• CQC chief pledges to open up regulator’s data on care providers
  • Watchdog will appoint new chief digital officer to strengthen executive team
  • CQC chair defends inspection process as “hugely improved” since Liverpool Community Health Trust scandal

The public will be granted increased access to data held by the Care Quality Commission about the quality of care provided by NHS organisations and GPs, the regulator’s new chief executive has pledged.

Speaking to MPs this afternoon, the watchdog’s new chief executive Ian Trenholm told the health and social care select committee he wants to open up the CQC’s data streams.

Mr Trenholm, who replaced Sir David Behan at the CQC this July, also said he planned to expand the CQC’s executive team with a new chief digital officer to broaden the digital services the CQC offers.

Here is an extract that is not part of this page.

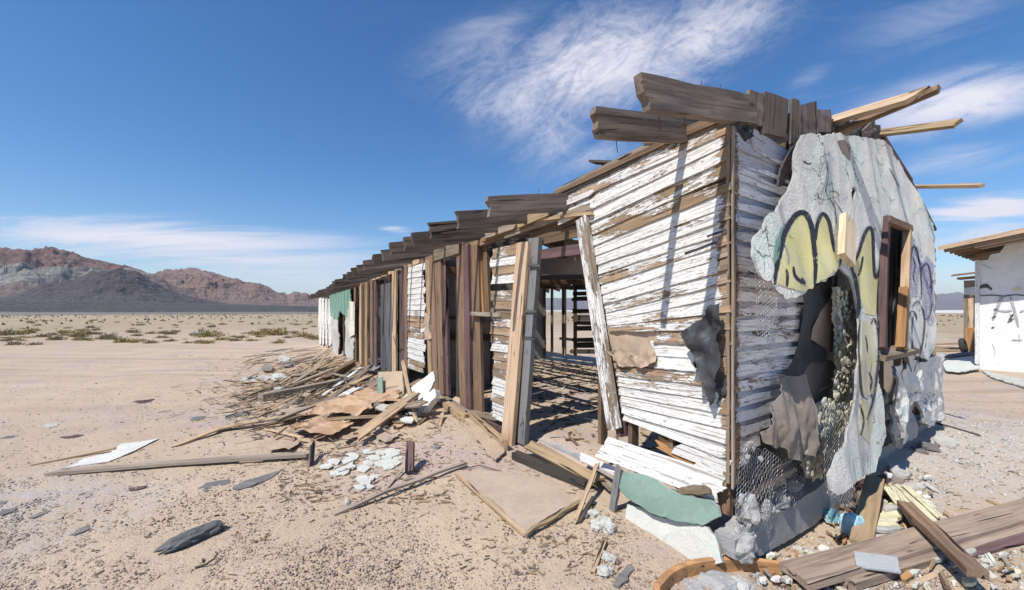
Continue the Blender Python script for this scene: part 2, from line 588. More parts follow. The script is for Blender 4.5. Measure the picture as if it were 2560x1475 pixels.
def plaster(name, base, second, third=None, amount=0.5, bump=0.5, scale=1.0, pits=0.5, mix3=0.5, grime=0.0, cracks=0.0):
    m, t, bs = new_mat(name, 0.92)
    v = t.n('ShaderNodeTexCoord').outputs['Object']
    v = t.scale(v, (scale, scale, scale))
    n1 = t.noise(v, 1.7, 6, 0.62, 0.4)
    n2 = t.noise(v, 9.0, 6, 0.65)
    n3 = t.noise(v, 60.0, 3, 0.6)
    k = t.math('ADD', t.math('MULTIPLY', n1, 0.7), t.math('MULTIPLY', n2, 0.3))
    col = t.mix(t.step(k, amount - 0.06, amount + 0.06), base, second)
    if third:
        n4 = t.noise(t.vmath('ADD', v, (7, 3, 1)), 2.6, 7, 0.68, 0.5)
        col = t.mix(t.step(n4, mix3, mix3 + 0.06), col, third)
    col = t.mix(t.math('MULTIPLY', t.step(n2, 0.5, 0.8), 0.5), col, tuple(x * 0.62 for x in base))
    col = t.mix(t.math('MULTIPLY', t.step(n3, 0.5, 0.75), 0.35 * pits * 2), col, tuple(x * 0.5 for x in base))
    if grime:
        gs_ = t.noise(t.scale(v, (5.0, 5.0, 0.55)), 1.0, 6, 0.65, 0.6)
        col = t.mix(t.math('MULTIPLY', t.step(gs_, 0.52, 0.70), grime), col, (0.30, 0.285, 0.265))
        ch = t.step(t.noise(v, 4.2, 8, 0.72, 0.6), 0.60, 0.625)
        col = t.mix(t.math('MULTIPLY', ch, 0.75), col, (0.40, 0.395, 0.38))
        col = t.mix(t.math('MULTIPLY', t.step(t.noise(v, 23.0, 4, 0.7), 0.64, 0.68), 0.6), col, (0.22, 0.21, 0.195))
    if cracks:
        wv = t.vmath('ADD', v, t.scale(t.noise(v, 3.0, 4, 0.6, 0.0, 'Color'), (0.35, 0.35, 0.35)))
        cd = t.n('ShaderNodeTexVoronoi', {'Vector': wv, 'Scale': 3.2}, feature='DISTANCE_TO_EDGE').outputs['Distance']
        ck = t.math('MULTIPLY', t.step(cd, 0.022, 0.008), t.step(n1, 0.47, 0.53))
        col = t.mix(t.math('MULTIPLY', ck, cracks), col, (0.09, 0.085, 0.08))
    set_in(t, bs, 'Base Color', col)
    h = t.math('ADD', t.math('MULTIPLY', n2, 0.6), t.math('MULTIPLY', n3, 0.35))
    set_in(t, bs, 'Normal', t.n('ShaderNodeBump', {'Height': h, 'Strength': bump, 'Distance': 0.02}).outputs[0])
    return m


M_['stucco'] = plaster('mint_flaking_stucco', (0.80, 0.765, 0.69), (0.67, 0.745, 0.66), (0.71, 0.80, 0.71), amount=0.52, bump=1.0, mix3=0.56, grime=0.55, cracks=0.8)
M_['stuccow'] = plaster('white_grey_stucco', (0.76, 0.73, 0.67), (0.60, 0.58, 0.54), (0.68, 0.73, 0.66), amount=0.56, mix3=0.62, grime=0.6, cracks=0.9, bump=0.9)
M_['concrete'] = plaster('rough_grey_concrete', (0.36, 0.355, 0.345), (0.43, 0.42, 0.40), bump=0.8, scale=2.0)
M_['mint'] = plaster('mint_plaster', (0.21, 0.295, 0.245), (0.185, 0.26, 0.215), (0.27, 0.345, 0.29), bump=0.35, scale=2.0, mix3=0.6)
M_['mintpale'] = plaster('pale_mint_plaster', (0.60, 0.595, 0.54), (0.53, 0.575, 0.51), (0.57, 0.555, 0.50), bump=0.8)
M_['chalk'] = plaster('chalky_white_plaster', (0.53, 0.515, 0.47), (0.43, 0.42, 0.385), (0.49, 0.48, 0.41), bump=0.8, scale=2.5)
M_['clump'] = plaster('yellowish_plaster_clumps', (0.74, 0.74, 0.56), (0.66, 0.65, 0.53), (0.72, 0.66, 0.56), bump=0.8, scale=4.0)
M_['wallwhite'] = plaster('white_painted_wall', (0.80, 0.785, 0.76), (0.72, 0.71, 0.69), bump=0.4, scale=1.2, pits=0.2)
M_['greenp'] = plaster('dark_mint_plaster', (0.17, 0.30, 0.24), (0.20, 0.33, 0.27), bump=0.3, scale=2)
M_['greyp2'] = plaster('grey_interior_plaster', (0.30, 0.30, 0.30), (0.25, 0.25, 0.255), (0.36, 0.35, 0.34), bump=0.3, pits=0.3)
M_['blue'] = plaster('light_blue_plaster', (0.36, 0.60, 0.68), (0.62, 0.66, 0.66), bump=0.5, scale=5.0, amount=0.55)
M_['teal'] = plaster('teal_plaster', (0.16, 0.36, 0.40), (0.42, 0.52, 0.52), bump=0.5, scale=5.0, amount=0.55)
M_['yellowp'] = plaster('yellow_plaster', (0.68, 0.63, 0.40), (0.66, 0.63, 0.50), bump=0.5, scale=4.0)
M_['brownfuzz'] = plaster('brown_fibre', (0.28, 0.21, 0.14), (0.2, 0.15, 0.1), bump=1.0, scale=8.0)
M_['stone'] = plaster('grey_stone', (0.27, 0.265, 0.26), (0.20, 0.195, 0.195), bump=0.7, scale=4.0)
M_['sandslab'] = plaster('sand_crusted_board', (0.46, 0.36, 0.27), (0.42, 0.33, 0.25), bump=0.35, scale=2.0, pits=0.3)


def paper(name, a, b_, rough=0.7, bump=0.3, scale=3.0):
    m, t, bs = new_mat(name, rough)
    v, rnd = obj_coords(t)
    n1 = t.noise(v, scale, 5, 0.6, 0.5)
    n2 = t.noise(v, scale * 12, 3, 0.6)
    col = t.mix(t.step(n1, 0.35, 0.68), a, b_)
    col = t.mix(t.math('MULTIPLY', t.step(n2, 0.55, 0.7), 0.35), col, tuple(x * 0.5 for x in a))
    set_in(t, bs, 'Base Color', col)
    set_in(t, bs, 'Normal', t.n('ShaderNodeBump', {'Height': t.math('ADD', n1, t.math('MULTIPLY', n2, 0.2)), 'Strength': bump, 'Distance': 0.02}).outputs[0])
    return m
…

Asked about his ambitions for the CQC, Mr Trenholm said he wanted to “take the organisation onto the next stage; an easier organisation to do business with and a more attractive place to work and to make the organisation more public facing.

“We have an awful lot of information that we gather and process and use for our own judgements but actually what I would like to do is make that information more widely available to the public, so the public will know what we know.”

He said this was not about the CQC getting into new work or becoming a data repository, adding much of the data and information the CQC gathered was used internally and he wanted to “make those data streams more available so the public can access them”.

Mr Trenholm said much of his work at the CQC would be “internally focused” to improve the operation of the regulator and ensure it was easy for providers to do business with the CQC.

He said: “I am also building the executive team by adding a chief digital officer. I want to enable the CQC to be seen as a genuinely easy place to deal with that has a good suite of digital services and an easy organisation to work with.”

Labour MP Rosie Cooper, who helped expose the Liverpool Community Health Trust scandal, strongly criticised the inspection approach, saying: “Hope isn’t a strategy. We need something better than this. What you’re describing doesn’t give me any comfort.”

CQC chairman Peter Wyman defended the regulator, saying the inspection process had been “hugely improved” since the Liverpool scandal.

He added: “It is an inspection process I have confidence in. If Liverpool happened again, I am confident we would respond better. We have better processes and we have learned a lot.”

Whistleblowing to the CQC

The Care Quality Commission has received 8,449 whistleblowing enquiries in the year to March 2018.

Under a Freedom of Information Act request, the CQC told HSJ these reports led to 182 responsive inspections with 476 reports resulting in a planned inspection being brought forward.

A total of 1,940 reports were referred to another organisation such as a local council.

Between April 2017 and March 2018, 35 CQC staff raised concerns internally.

The regulator told HSJ none of these were considered to be a legally protected disclosures under the Public Interest Disclosure Act.